AIM OF THE EXERCISE.
Reproduce the listing exactly, with no pictures in your copy.

PROVIDED DATA.
____
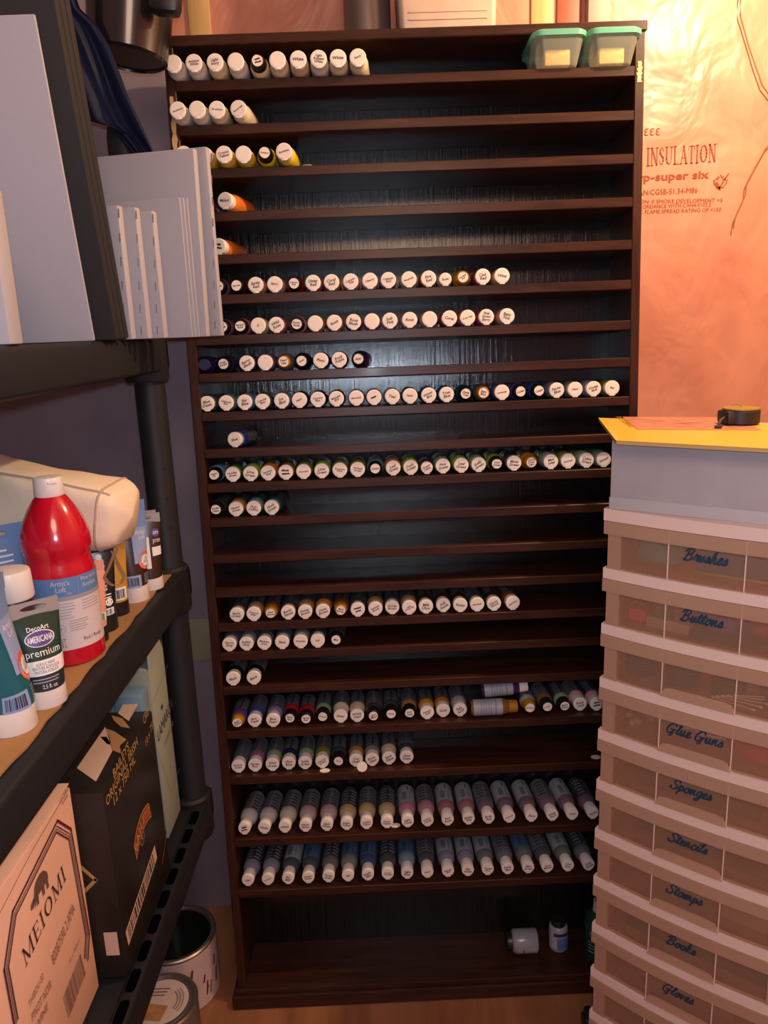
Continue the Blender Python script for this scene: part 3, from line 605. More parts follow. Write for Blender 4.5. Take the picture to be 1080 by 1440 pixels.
# ================================================================== BLACK SHELVING UNIT ON THE LEFT
SX, SY1 = -.430, 1.62; SX0 = -.98
BLK = mat('black_shelf_plastic', (.013, .013, .016), .55, .28, bump=.05, bscale=400)
unit = thing('shelving_unit', 'black plastic shelving unit along the left wall holding canvases and boxes', 'shelving', T(SX, SY1, 0))
W_ = T(-SX, -SY1, 0)
def tier(ztop, h, slots=False, near=-.1):
    q = MB()
    def rim(x0, y0, x1, y1): q.box((x0, y0, ztop-h), (x1, y1, ztop), .009, 0, W_, 3)
    rim(SX-.03, near, SX, SY1); rim(SX0, near, SX0+.03, SY1); rim(SX0, SY1-.05, SX, SY1); rim(SX0, near, SX, near+.05)
    q.box((SX0+.02, near+.03, ztop-h+.01), (SX-.02, SY1-.03, ztop-.006), 0, 0, W_)
    q.lathe([(0, ztop-h-.02), (.040, ztop-h-.02), (.044, ztop-h-.012), (.044, ztop+.006), (.038, ztop+.012), (0, ztop+.012)], 24, M=W_ @ T(SX-.038, SY1-.045, 0))
    o = q.build('tier', BLK, unit)
    if slots:
        y = .75
        while y < 1.50:
            s = MB(); s.prism([(x_+0, y_) for x_, y_ in rrect(.0165, .046, .007)], .0012, 0, W_ @ T(SX-.0135, y, ztop+.0003)); y += .062
            s.build('slot', mat('slot_shadow_plastic', (.0015, .0015, .002), 1, 0), o)
tier(1.644, .064); tier(1.160, .070); tier(.613, .075, True)
def post(x, y, z0, z1):
    q = MB(); M = W_ @ T(x, y, 0)
    q.lathe([(0, z0), (.032, z0), (.030, z0+.004), (.030, z1-.03), (.026, z1-.006), (.018, z1), (0, z1)], 24, M=M)
    o = q.build('post', BLK, unit)
    z = z0+.1
    while z < z1-.04:
        h = MB(); h.add([(.0034*cos(t)+0, .0034*sin(t), 0) for t in [2*pi*i/10 for i in range(10)]], [tuple(range(10))], 0, M @ T(0, 0, z) @ RZ(radians(40)) @ T(0, -.0304, 0) @ RX(pi/2)); z += .062
        h.build('peg_hole', mat('peg_hole_dark', (.003, .003, .004), .7), o, smooth=False)
PX, PY = SX-.034, SY1-.045
post(SX-.30, PY-.03, 0, .538); post(PX, PY, .613, 1.09); post(PX, PY, 1.160, 1.58); post(PX, PY, 1.644, 2.045)
for x, y in ((SX0+.034, PY), (SX0+.034, -.05), (PX, -.05)):
    q = MB(); q.lathe([(0, 0), (.030, 0), (.030, 1.58), (0, 1.58)], 20, M=W_ @ T(x, y, 0)); q.build('post', BLK, unit)

# ------------------------------------------------------------------ canvases on the top tier
ZT = 1.6445
CANV = mat('primed_canvas', (.40, .385, .42), .75, .2, bump=.12, bscale=700); EDGE = CANV
def canvas(name, label, cat, corner, yaw, w, h, th, mt, lean=0, roll=0, staples=0, frame_back=False, group=None):
    """stands on its bottom edge; corner = bottom right front corner; local x runs left from it"""
    M = T(*corner) @ RZ(radians(yaw)) @ RX(radians(lean)) @ RY(radians(roll))
    root = thing(name, label, cat, M, group)
    q = MB()
    if frame_back:
        b = .028
        q.box((-b, 0, 0), (0, th, h), .003); q.box((-w, 0, 0), (-w+b, th, h), .003); q.box((-w+b, 0, 0), (-b, th, b), .003); q.box((-w+b, 0, h-b), (-b, th, h), .003)
        q.build('stretcher_frame', mt, root)
        q = MB(); q.box((-w+.01, th-.004, .01), (-.01, th-.002, h-.01)); q.build('canvas_back', mat('raw_canvas_back', (.42, .38, .36), .85), root)
    else:
        q.box((-w, 0, 0), (0, th, h), min(.0025, th*.3)); q.build('canvas_face' if cat == 'canvas' else 'board', mt, root)
    if staples:
        s = MB()
        for i in range(staples):
            z = h*(.06+.88*i/(staples-1)); s.box((-.0135, -.0009, z-.007), (-.0125, .001, z+.007), 0, 0, RY(radians(4)))
        s.build('staples', mat('staple_steel', (.35, .33, .33), .35, metal=.9), root)
    return root
p1 = aX(138, 480, -.43); canvas('canvas', 'large blank white canvas board, foremost on the black top tier', 'canvas', (-.432, 1.205, ZT), 0, .50, .425, .006, CANV, lean=10.2)
BOARD = mat('black_canvas_cloth', (.026, .024, .025), .7, .22, bump=.1, bscale=600)
for (y, ln, h, lab) in ((1.2480, 11.9, .60, 'black canvas directly behind the large white canvas'), (1.2705, 11.9, .62, 'middle black canvas of the three beside the large white canvas'), (1.2935, 11.9, .60, 'rearmost black canvas in front of the small stapled canvases')):
    canvas('canvas', lab, 'canvas', (-.412, y, ZT), 0, .48, h, .019, BOARD, lean=ln, group='black canvases')
canvas('canvas', 'thick canvas with warm-lit edge at the left border, nearest on the top tier', 'canvas', (-.432, .93, ZT), 0, .45, .175, .035, CANV)
grp = 'small stapled canvases'
s1 = aY(187, 474, 1.345)
canvas('canvas', 'leftmost of the three small stapled canvases in front of the panels', 'canvas', (-.414, 1.332, ZT), -14, .19, .213, .016, CANV, staples=6, group=grp)
canvas('canvas', 'middle one of the three small stapled canvases', 'canvas', (-.393, 1.356, ZT), -14, .19, .213, .016, CANV, staples=6, group=grp)
canvas('canvas', 'rightmost of the three small stapled canvases, edge fully visible', 'canvas', (-.372, 1.380, ZT), -14, .19, .210, .016, CANV, staples=6, group=grp)
for i, d in enumerate((0, .0048, .0096)):
    canvas('thin_canvas', ['front thin white canvas panel of three behind the small canvases', 'middle thin white canvas panel of three behind the small canvases', 'back thin white canvas panel of three, against the large canvas'][i], 'canvas', (-.330+d*1.1, 1.408+d, ZT), -14, .22, .234, .0036, CANV, group='thin canvas panels')
canvas('canvas', 'large blank canvas whose plain face shows above the smaller ones', 'canvas', (-.308, 1.426, ZT), -14, .34, .318, .016, CANV, lean=-2)
canvas('canvas', 'stapled canvas turned back to front at the right end of the row', 'canvas', (-.289, 1.468, ZT), -13, .30, .326, .014, CANV, staples=9, frame_back=True)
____
CORRECT OUTPUT.
Continue the Blender Python script for this scene: part 3, from line 605. More parts follow. Write for Blender 4.5. Take the picture to be 1080 by 1440 pixels.
# ================================================================== BLACK SHELVING UNIT ON THE LEFT
SX, SY1 = -.430, 1.62; SX0 = -.98
BLK = mat('black_shelf_plastic', (.013, .013, .016), .55, .28, bump=.05, bscale=400)
unit = thing('shelving_unit', 'black plastic shelving unit along the left wall holding canvases and boxes', 'shelving', T(SX, SY1, 0))
W_ = T(-SX, -SY1, 0)
def tier(ztop, h, slots=False, near=-.1):
    q = MB()
    def rim(x0, y0, x1, y1): q.box((x0, y0, ztop-h), (x1, y1, ztop), .009, 0, W_, 3)
    rim(SX-.03, near, SX, SY1); rim(SX0, near, SX0+.03, SY1); rim(SX0, SY1-.05, SX, SY1); rim(SX0, near, SX, near+.05)
    q.box((SX0+.02, near+.03, ztop-h+.01), (SX-.02, SY1-.03, ztop-.006), 0, 0, W_)
    q.lathe([(0, ztop-h-.02), (.040, ztop-h-.02), (.044, ztop-h-.012), (.044, ztop+.006), (.038, ztop+.012), (0, ztop+.012)], 24, M=W_ @ T(SX-.038, SY1-.045, 0))
    o = q.build('tier', BLK, unit)
    if slots:
        y = .75
        while y < 1.50:
            s = MB(); s.prism([(x_+0, y_) for x_, y_ in rrect(.0165, .046, .007)], .0012, 0, W_ @ T(SX-.0135, y, ztop+.0003)); y += .062
            s.build('slot', mat('slot_shadow_plastic', (.0015, .0015, .002), 1, 0), o)
tier(1.644, .064); tier(1.160, .070); tier(.613, .075, True)
def post(x, y, z0, z1):
    q = MB(); M = W_ @ T(x, y, 0)
    q.lathe([(0, z0), (.032, z0), (.030, z0+.004), (.030, z1-.03), (.026, z1-.006), (.018, z1), (0, z1)], 24, M=M)
    o = q.build('post', BLK, unit)
    z = z0+.1
    while z < z1-.04:
        h = MB(); h.add([(.0034*cos(t)+0, .0034*sin(t), 0) for t in [2*pi*i/10 for i in range(10)]], [tuple(range(10))], 0, M @ T(0, 0, z) @ RZ(radians(40)) @ T(0, -.0304, 0) @ RX(pi/2)); z += .062
        h.build('peg_hole', mat('peg_hole_dark', (.003, .003, .004), .7), o, smooth=False)
PX, PY = SX-.034, SY1-.045
post(SX-.30, PY-.03, 0, .538); post(PX, PY, .613, 1.09); post(PX, PY, 1.160, 1.58); post(PX, PY, 1.644, 2.045)
for x, y in ((SX0+.034, PY), (SX0+.034, -.05), (PX, -.05)):
    q = MB(); q.lathe([(0, 0), (.030, 0), (.030, 1.58), (0, 1.58)], 20, M=W_ @ T(x, y, 0)); q.build('post', BLK, unit)

# ------------------------------------------------------------------ canvases on the top tier
ZT = 1.6445
CANV = mat('primed_canvas', (.40, .385, .42), .75, .2, bump=.12, bscale=700); EDGE = CANV
def canvas(name, label, cat, corner, yaw, w, h, th, mt, lean=0, roll=0, staples=0, frame_back=False, group=None):
    """stands on its bottom edge; corner = bottom right front corner; local x runs left from it"""
    M = T(*corner) @ RZ(radians(yaw)) @ RX(radians(lean)) @ RY(radians(roll))
    root = thing(name, label, cat, M, group)
    q = MB()
    if frame_back:
        b = .028
        q.box((-b, 0, 0), (0, th, h), .003); q.box((-w, 0, 0), (-w+b, th, h), .003); q.box((-w+b, 0, 0), (-b, th, b), .003); q.box((-w+b, 0, h-b), (-b, th, h), .003)
        q.build('stretcher_frame', mt, root)
        q = MB(); q.box((-w+.01, th-.004, .01), (-.01, th-.002, h-.01)); q.build('canvas_back', mat('raw_canvas_back', (.42, .38, .36), .85), root)
    else:
        q.box((-w, 0, 0), (0, th, h), min(.0025, th*.3)); q.build('canvas_face' if cat == 'canvas' else 'board', mt, root)
    if staples:
        s = MB()
        for i in range(staples):
            z = h*(.06+.88*i/(staples-1)); s.box((-.0135, -.0009, z-.007), (-.0125, .001, z+.007), 0, 0, RY(radians(4)))
        s.build('staples', mat('staple_steel', (.35, .33, .33), .35, metal=.9), root)
    return root
p1 = aX(138, 480, -.43); canvas('canvas', 'large blank white canvas board, foremost on the black top tier', 'canvas', (-.432, 1.205, ZT), 0, .50, .425, .006, CANV, lean=10.2)
BOARD = mat('black_canvas_cloth', (.026, .024, .025), .7, .22, bump=.1, bscale=600)
for (y, ln, h, lab) in ((1.2480, 11.9, .60, 'black canvas directly behind the large white canvas'), (1.2705, 11.9, .62, 'middle black canvas of the three beside the large white canvas'), (1.2935, 11.9, .60, 'rearmost black canvas in front of the small stapled canvases')):
    canvas('canvas', lab, 'canvas', (-.412, y, ZT), 0, .48, h, .019, BOARD, lean=ln, group='black canvases')
canvas('canvas', 'thick canvas with warm-lit edge at the left border, nearest on the top tier', 'canvas', (-.432, .93, ZT), 0, .45, .175, .035, CANV)
grp = 'small stapled canvases'
s1 = aY(187, 474, 1.345)
canvas('canvas', 'leftmost of the three small stapled canvases in front of the panels', 'canvas', (-.414, 1.332, ZT), -14, .19, .213, .016, CANV, staples=6, group=grp)
canvas('canvas', 'middle one of the three small stapled canvases', 'canvas', (-.393, 1.356, ZT), -14, .19, .213, .016, CANV, staples=6, group=grp)
canvas('canvas', 'rightmost of the three small stapled canvases, edge fully visible', 'canvas', (-.372, 1.380, ZT), -14, .19, .210, .016, CANV, staples=6, group=grp)
for i, d in enumerate((0, .0048, .0096)):
    canvas('thin_canvas', ['front thin white canvas panel of three behind the small canvases', 'middle thin white canvas panel of three behind the small canvases', 'back thin white canvas panel of three, against the large canvas'][i], 'canvas', (-.330+d*1.1, 1.408+d, ZT), -14, .22, .234, .0036, CANV, group='thin canvas panels')
canvas('canvas', 'large blank canvas whose plain face shows above the smaller ones', 'canvas', (-.308, 1.426, ZT), -14, .34, .318, .016, CANV, lean=-2)
canvas('canvas', 'stapled canvas turned back to front at the right end of the row', 'canvas', (-.289, 1.468, ZT), -13, .30, .326, .014, CANV, staples=9, frame_back=True)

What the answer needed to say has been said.